• [Dataset excerpt]:
^^^^
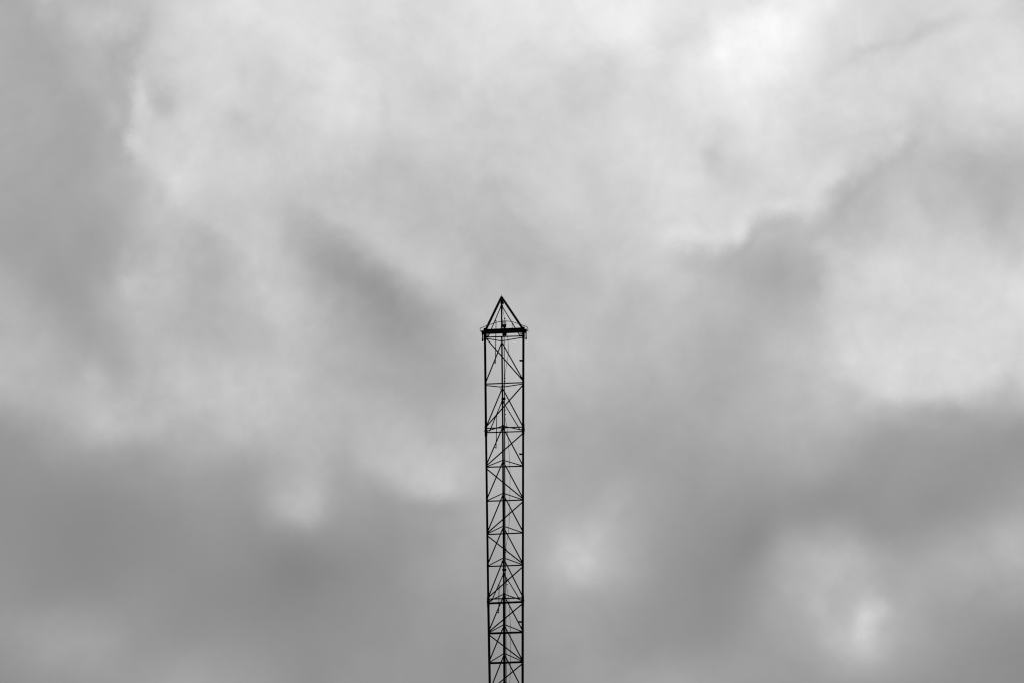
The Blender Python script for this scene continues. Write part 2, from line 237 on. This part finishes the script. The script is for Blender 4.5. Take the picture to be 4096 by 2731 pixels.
# ------------------------------------------------------------------ materials
def paint(name, base, rough, spec, scale=9.0, spread=0.35):
    """Weathered dark paint: mottled value and roughness."""
    m = bpy.data.materials.new(name); m.use_nodes = True
    nt = m.node_tree; n = nt.nodes; b = n['Principled BSDF']
    tc = n.new('ShaderNodeTexCoord'); nz = n.new('ShaderNodeTexNoise')
    nz.inputs['Scale'].default_value = scale; nz.inputs['Detail'].default_value = 6
    nt.links.new(tc.outputs['Object'], nz.inputs['Vector'])
    rp = n.new('ShaderNodeValToRGB')
    lo, hi = base * (1 - spread), base * (1 + spread)
    rp.color_ramp.elements[0].position = .3; rp.color_ramp.elements[0].color = (lo, lo, lo, 1)
    rp.color_ramp.elements[1].position = .7; rp.color_ramp.elements[1].color = (hi, hi, hi, 1)
    nt.links.new(nz.outputs['Fac'], rp.inputs['Fac']); nt.links.new(rp.outputs['Color'], b.inputs['Base Color'])
    mr = n.new('ShaderNodeMapRange')
    mr.inputs['To Min'].default_value = rough - .1; mr.inputs['To Max'].default_value = rough + .1
    nt.links.new(nz.outputs['Fac'], mr.inputs['Value']); nt.links.new(mr.outputs['Result'], b.inputs['Roughness'])
    b.inputs['Specular IOR Level'].default_value = spec
    return m

MAT = {
    'steel': paint('dark_painted_steel', .006, .65, .06),
    'beam': paint('head_beam_paint', .014, .55, .2),
    'rubber': paint('black_cable_rubber', .006, .7, .1, 30),
    'conduit': paint('galvanised_conduit', .2, .5, .3, 20, .2),
    'lens': paint('dark_lamp_glass', .006, .15, .5),
    'concrete': paint('footing_concrete', .25, .9, .2, 3),
}

# ------------------------------------------------------------------ mesh helpers
def frame(d):
    d = d.normalized()
    a = Vector((0, 0, 1)) if abs(d.z) < .9 else Vector((0, 1, 0))
    x = a.cross(d).normalized(); return x, d.cross(x).normalized()

def add_tube(bm, pts, radii, seg=12):
    pts = [Vector(p) for p in pts]
    if not isinstance(radii, (list, tuple)): radii = [radii] * len(pts)
    rings = []; x = None
    for i, p in enumerate(pts):
        d = (pts[min(i + 1, len(pts) - 1)] - pts[max(i - 1, 0)]).normalized()
        if x is None: x, y = frame(d)
        else:
            x = (x - d * x.dot(d)).normalized(); y = d.cross(x)
        rings.append([bm.verts.new(p + radii[i] * (math.cos(2*math.pi*k/seg) * x + math.sin(2*math.pi*k/seg) * y)) for k in range(seg)])
    for a, b in zip(rings, rings[1:]):
        for k in range(seg):
            f = bm.faces.new((a[k], a[(k+1) % seg], b[(k+1) % seg], b[k])); f.smooth = True
    bm.faces.new(rings[0][::-1]); bm.faces.new(rings[-1])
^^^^
Output an exact copy of the material, with the pictures removed.

• [Result of the exercise]:
The Blender Python script for this scene continues. Write part 2, from line 237 on. This part finishes the script. The script is for Blender 4.5. Take the picture to be 4096 by 2731 pixels.
# ------------------------------------------------------------------ materials
def paint(name, base, rough, spec, scale=9.0, spread=0.35):
    """Weathered dark paint: mottled value and roughness."""
    m = bpy.data.materials.new(name); m.use_nodes = True
    nt = m.node_tree; n = nt.nodes; b = n['Principled BSDF']
    tc = n.new('ShaderNodeTexCoord'); nz = n.new('ShaderNodeTexNoise')
    nz.inputs['Scale'].default_value = scale; nz.inputs['Detail'].default_value = 6
    nt.links.new(tc.outputs['Object'], nz.inputs['Vector'])
    rp = n.new('ShaderNodeValToRGB')
    lo, hi = base * (1 - spread), base * (1 + spread)
    rp.color_ramp.elements[0].position = .3; rp.color_ramp.elements[0].color = (lo, lo, lo, 1)
    rp.color_ramp.elements[1].position = .7; rp.color_ramp.elements[1].color = (hi, hi, hi, 1)
    nt.links.new(nz.outputs['Fac'], rp.inputs['Fac']); nt.links.new(rp.outputs['Color'], b.inputs['Base Color'])
    mr = n.new('ShaderNodeMapRange')
    mr.inputs['To Min'].default_value = rough - .1; mr.inputs['To Max'].default_value = rough + .1
    nt.links.new(nz.outputs['Fac'], mr.inputs['Value']); nt.links.new(mr.outputs['Result'], b.inputs['Roughness'])
    b.inputs['Specular IOR Level'].default_value = spec
    return m

MAT = {
    'steel': paint('dark_painted_steel', .006, .65, .06),
    'beam': paint('head_beam_paint', .014, .55, .2),
    'rubber': paint('black_cable_rubber', .006, .7, .1, 30),
    'conduit': paint('galvanised_conduit', .2, .5, .3, 20, .2),
    'lens': paint('dark_lamp_glass', .006, .15, .5),
    'concrete': paint('footing_concrete', .25, .9, .2, 3),
}

# ------------------------------------------------------------------ mesh helpers
def frame(d):
    d = d.normalized()
    a = Vector((0, 0, 1)) if abs(d.z) < .9 else Vector((0, 1, 0))
    x = a.cross(d).normalized(); return x, d.cross(x).normalized()

def add_tube(bm, pts, radii, seg=12):
    pts = [Vector(p) for p in pts]
    if not isinstance(radii, (list, tuple)): radii = [radii] * len(pts)
    rings = []; x = None
    for i, p in enumerate(pts):
        d = (pts[min(i + 1, len(pts) - 1)] - pts[max(i - 1, 0)]).normalized()
        if x is None: x, y = frame(d)
        else:
            x = (x - d * x.dot(d)).normalized(); y = d.cross(x)
        rings.append([bm.verts.new(p + radii[i] * (math.cos(2*math.pi*k/seg) * x + math.sin(2*math.pi*k/seg) * y)) for k in range(seg)])
    for a, b in zip(rings, rings[1:]):
        for k in range(seg):
            f = bm.faces.new((a[k], a[(k+1) % seg], b[(k+1) % seg], b[k])); f.smooth = True
    bm.faces.new(rings[0][::-1]); bm.faces.new(rings[-1])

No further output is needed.